You’ve heard the discussion about how to adapt your workforce to the Millennial Generation more times than you can count. Millennials (born 1981-1995) have been in the workforce for over a decade now and the conversation has become outdated. While companies were (and still are) distracted about how to close the workforce gap between Generation X (born 1965-1981) and the Millennials, they have failed to acknowledge that Generation Z (born 1996-2010) is now starting to enter the workforce. Many people and companies associate all young professionals with the Millennial Generation; however, while similarities exist between the Millennials and Generation Z, there are prominent differences.

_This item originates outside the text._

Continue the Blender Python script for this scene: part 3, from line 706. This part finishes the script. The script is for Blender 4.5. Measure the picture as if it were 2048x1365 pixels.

According to AICPA, Generation Z will represent one-third of the U.S. population and one-fifth of the workforce by 2021. In order to prepare for the workforce of Generation Z, you must first understand who they are, their shaping experiences and what they value.

Generation Z is those born between 1996 and 2010.  At the young age of 23, they are just graduating college and entering the workforce – shaping the future of companies and organizations. They are the children of Generation X and grew up in times that shaped our development more than other generations may understand. The older end of Generation Z’s first economic and world events consist of September 11th, the ensuing War on Terror, the Great Recession, the first African American President, along with the rise of social justice movements. However, what makes Generation Z stand out from their millennial counterparts is the fact that their development was rooted in technology, the internet and a more connected world.

Generation Z does not remember a world without high-speed internet, Google or smartphones heavily impacting the way they communicate and research. With all this power and connectivity at our fingertips on demand, their attention span tends to be shorter than previous generations. Growing up with these distractions have given them the ability to multitask and process information at a faster rate. Generation Z sees technology as a critical tool in the workforce, and employers who recognize that and invest in this catalyst will get the most out of this generation.

To help prepare for the newest generation in today’s workforce, it is important for companies and organizations to focus on three broad categories:

  1. Workplace demographics
  2. Professional development
  3. Technology

The times in which Generation Z grew up continue to influence their values. Due to the diverse social environment and continuing social justice momentum, Generation Z values diversity more than any generation before. They value worldly experience and want to work in an environment that teaches and challenges our thoughts and beliefs. With the world at their fingertips, they are more curious as they have the ability to research and obtain information whenever and wherever desired. However, with the increase in technology, they are more concerned with data security and privacy. Their fast pace mentality has resulted in our generation placing value in mentorships and direct communication, both of which allow them to plan ahead and be more aware of our future and job security. The Great Recession has impacted their concerns with job potential and has also resulted in a new generation of frugal spenders who would rather obtain experience than material items.

Generation Z is a goal-oriented generation that values the ability to grow both professionally and personally. They wish to work in an environment that challenges their thoughts and beliefs, but also understands their ability to work with technology. However, a company must first be aware that they also need the reassurance of data security. It is time for companies and organizations to prepare for Generation Z – the new generation that has the potential to change the business environment as we know it.